Corollary.—Supernatural assistance apparently to be expected when Moral Law is viewed as a human endowment proceeding from God. Thus Man is made for God, and God has not made Man in vain.
Confirmation from—
1. Image of Divine Love in Nature. 2. Nature of religious Trust as a Belief of Reason. 3. Incompleteness of our ethical knowledge apart from such assistance. 4. Universal expectation of Mankind.
L'Envoy.
CHAPTER VII.
RESPONSIBILITY.
Responsibility is the most serious fact of our whole human world. The affairs of life could not go on for a single day if there were no Responsibility. We never release any man from its burden, without incapacitating him, at the same time, alike from business and from enjoyment. We lay it upon childhood, as soon as the child is able to reflect upon his own actions and to choose deliberately;—we do not take it away from a collected and self-controlled age. And every reasonable Man who stands by an open grave, or knows that he is rapidly approaching his own, feels, (above all other pressures,) the unending prospect of Responsibility.
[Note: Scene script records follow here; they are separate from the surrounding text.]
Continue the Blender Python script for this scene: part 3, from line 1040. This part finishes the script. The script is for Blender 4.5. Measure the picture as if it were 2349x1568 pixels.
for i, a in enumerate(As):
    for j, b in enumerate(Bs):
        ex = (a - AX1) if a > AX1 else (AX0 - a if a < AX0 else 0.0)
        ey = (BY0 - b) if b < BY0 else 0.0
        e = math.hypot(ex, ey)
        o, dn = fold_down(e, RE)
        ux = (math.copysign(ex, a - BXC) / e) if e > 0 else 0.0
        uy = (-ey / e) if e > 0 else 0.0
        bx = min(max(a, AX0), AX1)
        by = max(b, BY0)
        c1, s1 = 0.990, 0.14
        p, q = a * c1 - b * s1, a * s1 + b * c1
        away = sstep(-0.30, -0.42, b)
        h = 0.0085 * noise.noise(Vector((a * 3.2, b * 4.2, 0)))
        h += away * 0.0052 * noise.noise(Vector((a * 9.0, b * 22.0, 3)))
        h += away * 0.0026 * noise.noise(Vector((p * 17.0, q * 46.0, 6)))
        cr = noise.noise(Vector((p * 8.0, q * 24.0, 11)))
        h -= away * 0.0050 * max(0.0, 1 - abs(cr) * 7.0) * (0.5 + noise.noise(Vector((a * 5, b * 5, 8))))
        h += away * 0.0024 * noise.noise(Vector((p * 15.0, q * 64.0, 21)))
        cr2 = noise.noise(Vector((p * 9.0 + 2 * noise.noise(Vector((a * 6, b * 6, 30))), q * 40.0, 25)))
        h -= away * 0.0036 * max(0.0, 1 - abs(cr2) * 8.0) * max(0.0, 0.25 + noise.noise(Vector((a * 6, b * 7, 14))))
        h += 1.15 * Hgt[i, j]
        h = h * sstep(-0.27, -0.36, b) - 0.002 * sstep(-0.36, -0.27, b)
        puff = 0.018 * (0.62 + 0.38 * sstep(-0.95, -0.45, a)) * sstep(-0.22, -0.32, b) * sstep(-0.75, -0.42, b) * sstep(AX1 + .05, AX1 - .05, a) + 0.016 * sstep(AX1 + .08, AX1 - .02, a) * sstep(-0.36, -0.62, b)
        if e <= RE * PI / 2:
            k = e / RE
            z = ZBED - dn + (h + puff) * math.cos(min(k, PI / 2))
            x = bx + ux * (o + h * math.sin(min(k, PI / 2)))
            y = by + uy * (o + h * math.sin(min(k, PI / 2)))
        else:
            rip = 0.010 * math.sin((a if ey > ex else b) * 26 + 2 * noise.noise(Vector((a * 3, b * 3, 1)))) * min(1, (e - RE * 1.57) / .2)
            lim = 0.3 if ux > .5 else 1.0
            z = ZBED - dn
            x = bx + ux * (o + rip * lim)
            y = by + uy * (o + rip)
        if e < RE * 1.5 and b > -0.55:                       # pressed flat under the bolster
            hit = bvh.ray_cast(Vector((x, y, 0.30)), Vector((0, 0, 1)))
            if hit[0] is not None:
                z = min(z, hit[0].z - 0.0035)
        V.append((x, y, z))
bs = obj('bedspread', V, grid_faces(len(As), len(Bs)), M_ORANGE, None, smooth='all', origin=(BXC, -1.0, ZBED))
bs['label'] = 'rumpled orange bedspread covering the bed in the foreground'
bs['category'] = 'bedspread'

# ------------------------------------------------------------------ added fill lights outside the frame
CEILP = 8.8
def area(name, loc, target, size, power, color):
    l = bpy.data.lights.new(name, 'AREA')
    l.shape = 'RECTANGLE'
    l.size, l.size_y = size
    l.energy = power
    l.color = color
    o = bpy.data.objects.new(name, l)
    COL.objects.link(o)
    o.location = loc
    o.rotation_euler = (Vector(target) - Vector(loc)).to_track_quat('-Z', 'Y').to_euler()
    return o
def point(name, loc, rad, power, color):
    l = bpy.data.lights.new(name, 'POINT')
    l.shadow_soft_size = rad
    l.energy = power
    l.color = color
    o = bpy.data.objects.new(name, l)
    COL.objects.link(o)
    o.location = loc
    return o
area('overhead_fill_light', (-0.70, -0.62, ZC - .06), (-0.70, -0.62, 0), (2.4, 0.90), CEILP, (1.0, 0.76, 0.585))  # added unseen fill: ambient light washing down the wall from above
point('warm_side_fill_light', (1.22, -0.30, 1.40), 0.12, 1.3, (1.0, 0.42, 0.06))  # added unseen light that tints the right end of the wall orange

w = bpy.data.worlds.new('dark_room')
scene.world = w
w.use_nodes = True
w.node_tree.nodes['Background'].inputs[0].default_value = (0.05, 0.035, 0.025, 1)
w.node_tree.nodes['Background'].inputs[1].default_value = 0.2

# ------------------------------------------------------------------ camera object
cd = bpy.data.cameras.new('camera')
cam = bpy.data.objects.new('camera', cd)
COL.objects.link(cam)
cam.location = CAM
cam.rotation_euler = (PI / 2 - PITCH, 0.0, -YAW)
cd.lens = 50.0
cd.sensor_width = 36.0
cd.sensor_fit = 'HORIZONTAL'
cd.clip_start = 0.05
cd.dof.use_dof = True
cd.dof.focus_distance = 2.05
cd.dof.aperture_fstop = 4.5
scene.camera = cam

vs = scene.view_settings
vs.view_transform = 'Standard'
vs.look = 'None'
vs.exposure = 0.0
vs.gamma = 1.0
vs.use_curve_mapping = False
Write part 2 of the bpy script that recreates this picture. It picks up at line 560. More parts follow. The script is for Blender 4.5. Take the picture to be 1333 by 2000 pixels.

Looking at this prospect, we look into our deepest solitude;—
"Since all alone, so Heaven has willed, we die."
None of our fellows, the dear companions of our Soul, can carry our burden then. And though they walk by our side in life, and cheer us with their love, they cannot really bear that burden now. And, thus, in the most serious and solemn fact of our existence, we are always isolated and alone.